West Virginia State Board of Education v. Barnette

In West Virginia State Board of Education v. Barnette, 319 U.S. 624, 641-642, 63 S.Ct. 1178, 87 L.Ed. 1628 (1943), decided three years later, the Court recognized that the flag salute was symbolic speech, a form of expression requiring an "affirmation of a belief and an attitude of mind", 319 U.S. at 632-633, 63 S.Ct. at 1083, and that it was therefore subject to the First Amendment. The Court rejected the Gobitis premise that the government could require an individual to express respect toward the flag in the interest of national unity. It adopted precisely the opposite premise.

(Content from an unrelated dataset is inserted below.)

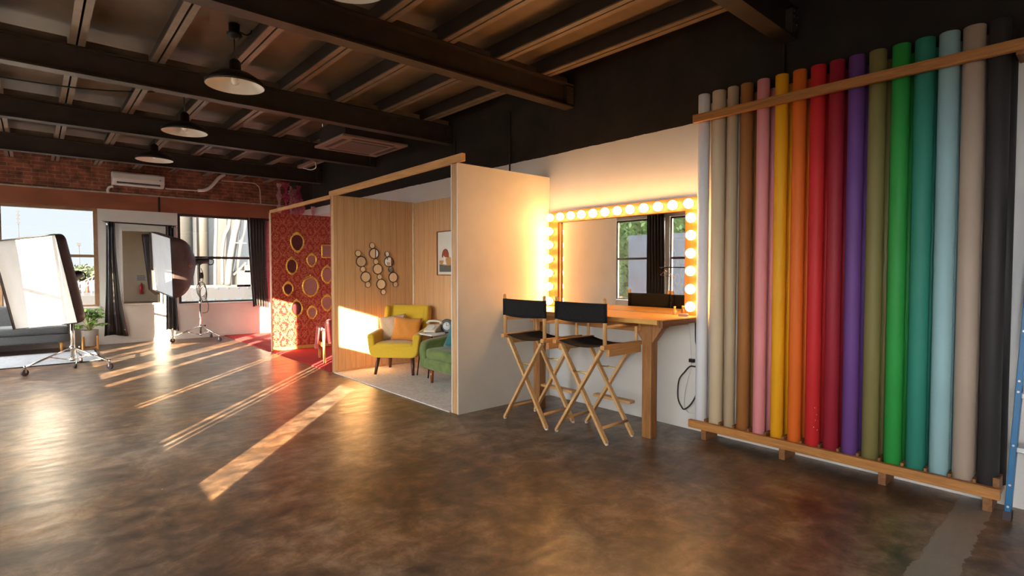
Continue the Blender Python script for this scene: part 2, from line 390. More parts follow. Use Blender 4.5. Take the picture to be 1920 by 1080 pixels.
def struct(name, mb, m, bevel=0, label=None, parent=None):
    o = mb.build(name, m, parent, bevel)
    if not parent: o['kind'] = 'structure'
    if label: o['label'] = label
    return o
def children(o): return [c for c in bpy.data.objects if c.parent == o]
def copy_tree(o, parent=None):
    c = o.copy(); COL.objects.link(c)
    if parent: c.parent = parent
    for ch in children(o): copy_tree(ch, c)
    return c
def smooth_path(pts, k=8):
    pts = [Vector(p) for p in pts]; out = []
    for i in range(len(pts)-1):
        p0 = pts[max(0, i-1)]; p1 = pts[i]; p2 = pts[i+1]; p3 = pts[min(len(pts)-1, i+2)]
        for j in range(k):
            t = j/k
            out.append(.5*((2*p1)+(p2-p0)*t+(2*p0-5*p1+4*p2-p3)*t*t+(3*p1-p0-3*p2+p3)*t**3))
    out.append(pts[-1]); return out

# ================================================================== SETTING
XL, XR, YB, YF = -1.7, 4.31, -4.0, 12.74          # left wall, right wall, back wall, far wall
ZC = 3.53                                          # underside of the ceiling panels
XB = 3.05                                          # front line of the set booths
struct('floor', MB().b2((XL-.3, YB-.3, -.2), (XR+.3, YF+.3, 0)), MT['floor'])
struct('wall_right', MB().b2((XR, YB, 0), (XR+.2, YF+.2, 3.7)), MT['wall_right'])
# ---- ceiling
struct('ceiling', MB().b2((XL-.2, YB-.2, ZC), (XR+.2, YF+.2, ZC+.15)), MT['ceilpaint'])
beam_y = [-2.68, -.48, 1.71, 3.95, 6.15, 8.35, 10.60]
for i, y in enumerate(beam_y):
    m = MB(); x0, x1 = XL, XR-.002; zb, zt = 3.12, 3.36
    m.b2((x0, y-.065, zb), (x1, y+.065, zb+.014)).b2((x0, y-.065, zt-.014), (x1, y+.065, zt)).b2((x0, y-.006, zb+.014), (x1, y+.006, zt-.014))
    o = struct('ceiling_beam', m, MT['beam'], label='dark steel I-beam crossing the ceiling')
    if y > 1:
        c = MB(); c.b2((x1-.10, y-.062, zb+.03), (x1-.002, y-.012, zt-.03))
        for zz in (3.17, 3.22, 3.27, 3.31):
            for xx in (.03, .075): c.cyl((x1-xx, y-.062, zz), (x1-xx, y-.072, zz), .009, n=8)
        c.build('end_bracket', MT['beam'], o)
k = 0
x = .32-4*.597
while x < XR-.05:
    if x > XL+.05:
        m = MB(); z0 = 3.362
        for s in (-1, 1):                                         # two back-to-back channels with a dark gap
            m.b2((x+s*.008, YB, z0), (x+s*.056, YF, z0+.012))
        j = struct('ceiling_joist', m, MT['joist'], label='paired steel channel joist above the beams')
        MB().b2((x-.016, YB, z0+.0125), (x-.008, YF, ZC-.002)).b2((x+.008, YB, z0+.0125), (x+.016, YF, ZC-.002)).build('web', MT['beam'], j)  # web in darker paint, standing in for shade in the recess
    x += .597
for y in beam_y:                                                  # low boards above each beam; pale paint imitates a strip caught by light
    m = MB(); x = .32-4*.597
    while x < XR:
        a, b = max(XL, x+.062), min(XR-.01, x+.597-.062)
        if b > a+.05: m.b2((a, y+.02, 3.362), (b, y+.06, 3.445))
        x += .597
    struct('ceiling_blocking', m, MT['joist'], label='painted blocking between the joists above a beam')

# ---- far wall (windows at x -.42...90 and 2.20..4.0)
ZS, ZT = .72, 2.56
m = MB(); y0, y1 = YF, YF+.25
m.b2((XL-.2, y0, 0), (XR, y1, ZS)).b2((XL-.2, y0, ZS), (-.46, y1, ZT)).b2((.90, y0, ZS), (2.20, y1, ZT)).b2((4.0, y0, ZS), (XR, y1, ZT))
struct('wall_far', m, MT['white_paint'])
m = MB(); m.b2((XL-.2, y0+.005, ZT), (1.88, y1, 2.86)).b2((1.90, y0+.005, ZT), (XR, y1, 2.86))
MT['lintel'] = mat('rust_brown_painted_lintel', (.32, .10, .045), .5, 0, .25, 3, .08, (.4, 1, 1))
struct('trim_1', m, MT['lintel'], label='rust brown lintel band above the far windows')
m = MB(); m.b2((1.875, y0-.012, ZT), (1.91, y0+.004, 2.86))
struct('trim_2', m, MT['beam'])
m = MB(); m.b2((XL, y0-.03, 2.86), (XR, y1, 2.885))
struct('trim_3', m, mat('mortar_ledge', (.42, .37, .32), .8, 0, .25, 9, .2), label='pale mortar ledge below the brick')
struct('wall_far_brick', MB().b2((XL-.2, y0, 2.885), (XR, y1, 3.7)), MT['brick'])
m = MB(); m.b2((XL, y0-.02, 0), (XB-.0, y0, .07))
struct('baseboard_far', m, MT['white_paint'])

# ---- sash windows
WIN = [0]
def window(axis, plane, a0, a1, z0, z1, rail=1.67, sign=1, depth=.12, fw=.05, mats=None, sill=True, sub=True):
    """window in the opening a0..a1 x z0..z1 of a wall; axis = the axis the wall runs along, sign = outward direction"""
    WIN[0] += 1
    mfr = mats or MT['winframe']
    def P(a, d, z): return (a, plane+sign*d, z) if axis == 0 else (plane+sign*d, a, z)
    def bx(m, a, b, d0, d1, za, zb): m.b2(P(a, d0, za), P(b, d1, zb))
    root = bpy.data.objects.new('window_%d' % WIN[0], None); COL.objects.link(root); root['kind'] = 'structure'
    m = MB(); bx(m, a0, a0+fw, .02, depth, z0, z1); bx(m, a1-fw, a1, .02, depth, z0, z1)
    bx(m, a0+fw, a1-fw, .02, depth, z1-fw, z1); bx(m, a0+fw, a1-fw, .02, depth, z0, z0+fw*.8)
    m.build('window_frame', mfr, root, .004)
    if sub:
        m = MB(); bx(m, a0+fw, a1-fw, .025, depth-.013, rail-.025, rail+.025); m.build('meeting_rail', mfr, root, .003)
    if sill:
        m = MB(); bx(m, a0-.03, a1+.03, -.045, .10, z0-.03, z0+.004); m.build('window_sill', MT['white_paint'], root, .004)
    m = MB()
    bx(m, a0+fw, a1-fw, depth-.012, depth-.009, z0+fw*.8, z1-fw)
    m.build('glass_pane', MT['glass'], root)
    return root
w = window(0, YF, -.46, .90, ZS, ZT, mats=MT['winframe_l'])
window(0, YF, 2.20, 4.00, ZS, ZT)
window_far_left_jamb = struct('trim_4', MB().b2((.84, YF-.004, ZS), (.905, YF+.02, ZT)).b2((-.47, YF-.004, ZS), (-.42, YF+.02, ZT)), MT['winframe_l'])

# ---- left wall: a row of openings (some seen in the vanity mirror, others shaped or added for sun and daylight)
openings = [                                      # y0, y1, z0, z1
 (.714, 1.10, .80, 1.46), (.80, 1.50, 1.91, 2.47),
 (2.03, 2.40, .79, 2.45), (3.64, 4.13, .79, 2.47),
 (4.24, 5.12, .72, 2.56), (5.20, 6.47, .72, 2.56), (7.02, 7.90, .72, 2.56), (8.28, 9.40, .72, 2.56), (9.64, 10.85, .72, 2.56), (11.10, 12.40, .72, 2.56),  # first one added for daylight in the booths
 (-1.15, -.30, .72, 2.56), (-3.7, -2.7, .72, 2.56)]  # unseen windows added to bring daylight to the near end
m = MB(); X0, X1 = XL-.02, XL
m.b2((X0, YB, 0), (X1, YF, .70)).b2((X0, YB, 2.58), (X1, YF, 3.7))
def cols():
    ys = sorted({YB, YF, *[o[0] for o in openings], *[o[1] for o in openings]})
    for a, b in zip(ys, ys[1:]):
        mid = (a+b)/2; z = .70
        for o in sorted([o for o in openings if o[0] < mid < o[1]], key=lambda o: o[2]):
            if o[2] > z: m.b2((X0, a, z), (X1, b, o[2]))
            z = o[3]
        if z < 2.58: m.b2((X0, a, z), (X1, b, 2.58))
cols()
struct('wall_left', m, MT['white_paint'])
for a, b, z0, z1 in openings:
    big = z1-z0 > 1.7
    window(1, XL, a, b, z0, z1, sign=-1, depth=.06 if big else .03, fw=.045 if big else .01, sub=big, sill=big)

# ---- back wall with a door (seen in the far mirror)
struct('wall_back', MB().b2((XL-.2, YB-.2, 0), (XR, YB, 3.7)), mat('cream_wall_paint', (.84, .70, .52), .55, 0, .04, 3, .1, bscale=40))
dr = bpy.data.objects.new('door_1', None); COL.objects.link(dr); dr['kind'] = 'structure'; dr.location = (1.6, YB, 0)
MB().b2((-.45, .0, 0), (.45, .05, 2.1)).build('door_leaf', MT['white_paint'], dr, .004)
m = MB(); m.b2((-.53, 0, 0), (-.455, .07, 2.18)).b2((.455, 0, 0), (.53, .07, 2.18)).b2((-.455, 0, 2.105), (.455, .07, 2.18)); m.build('door_frame', MT['white_paint'], dr, .004)
MB().cyl((-.38, .05, 1.0), (-.38, .11, 1.0), .012).sphere((-.38, .12, 1.0), .03).build('door_handle', MT['chrome'], dr)

# ---- booth partitions (stud framed set walls)
def partition(name, y0, y1, front_mat, front_thick, label, zt=2.43, back_mat=None):
    root = bpy.data.objects.new(name, None); COL.objects.link(root); root['kind'] = 'structure'; root['label'] = label
    MB().b2((XB, y0, 0), (XR-.003, y0+front_thick, zt)).build('front_panel', front_mat, root)
    MB().b2((XB, y1-.012, 0), (XR-.003, y1, zt)).build('back_panel', back_mat or MT['white_paint'], root)
    MB().b2((XB+.001, y0+front_thick+.001, 0), (XB+.035, y1-.013, zt-.002)).build('end_stud', MT['stud'], root, .003)
    MB().b2((XB+.036, y0+front_thick+.001, zt-.04), (XR-.004, y1-.013, zt-.001)).build('top_plate', MT['stud'], root)
    return root
partition('wall_cream_partition', 4.235, 4.345, MT['white_paint'], .012, 'white painted stud partition beside the vanity mirror', 2.43, MT['white_paint'])
partition('wall_wood_partition', 7.105, 7.20, MT['panel_x'], .012, 'oak panelled stud partition behind the yellow armchair', 2.42, MT['damask'])
partition('wall_red_partition', 9.665, 9.76, MT['damask'], .012, 'stud partition covered in red damask wallpaper', 2.39, MT['white_paint'])
# timber header rails laid along the tops of the partitions
struct('trim_5', MB().bar((XB+.02, 7.24, 2.445), (XB+.02, 4.16, 2.475), .04, .075, (0, 0, 1)), MT['pine_y'], .003, 'pine header rail over the yellow chair booth')
struct('trim_6', MB().bar((XB+.02, 9.74, 2.41), (XB+.02, 7.205, 2.41), .04, .05, (0, 0, 1)), MT['pine_y'], .003, 'pine header rail over the red booth')
# panelling and mouldings on the right wall inside the first booth
struct('wall_right_panelling', MB().b2((XR-.012, 4.346, 0), (XR-.001, 7.104, 2.41)), MT['panel_y'], label='oak panelling on the right wall of the booth')
struct('trim_7', MB().b2((XR-.034, 7.072, .03), (XR-.013, 7.104, 2.41)), mat('cream_moulding', (.72, .58, .40), .5), .004, 'cream corner moulding in the booth')
struct('trim_8', MB().b2((XB+.005, 7.088, .012), (XR-.04, 7.104, .035)), MT['pine_y'], .003)
struct('trim_9', MB().b2((XB+.005, 9.645, .012), (XR-.04, 9.664, .07)), MT['goldleg'], .003)
struct('wall_right_pink_boarding', MB().b2((XR-.012, 7.21, 0), (XR-.001, 9.66, 2.40)).b2((XR-.012, 9.77, 0), (XR-.001, YF-.001, 2.52)), mat('pink_white_boarding', (.72, .46, .44), .5, 0, .06, 5, .08, (1, 8, .3)), label='pale pink boarding on the right wall')
# black conduit line down the dark wall
struct('trim_10', MB().cyl((XR-.012, 4.9, 2.42), (XR-.012, 4.9, 3.3), .01, n=8).cyl((XR-.012, 6.02, 2.3), (XR-.012, 6.02, 3.2), .012, n=8).cyl((XR-.012, 1.74, 2.72), (XR-.012, 1.74, 3.12), .01, n=8), MT['beam'])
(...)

The Court held that the First Amendment guaranteed the individual's right "to be intellectually and spiritually diverse or even contrary." Id. at 641, 63 S.Ct. at 1187. The "freedom to differ," the Court said, "is not limited to things that do not matter much"; it includes "the right to differ as to things that touch the heart of the existing order." Id. at 641-642, 63 S.Ct. at 1187. Under the First Amendment, the Court concluded, "no official, high or petty, can prescribe what shall be orthodox in politics, nationalism, religion, or other matters of opinion or force citizens to confess by word or act their faith therein." Id. at 642, 63 S.Ct. at 1187.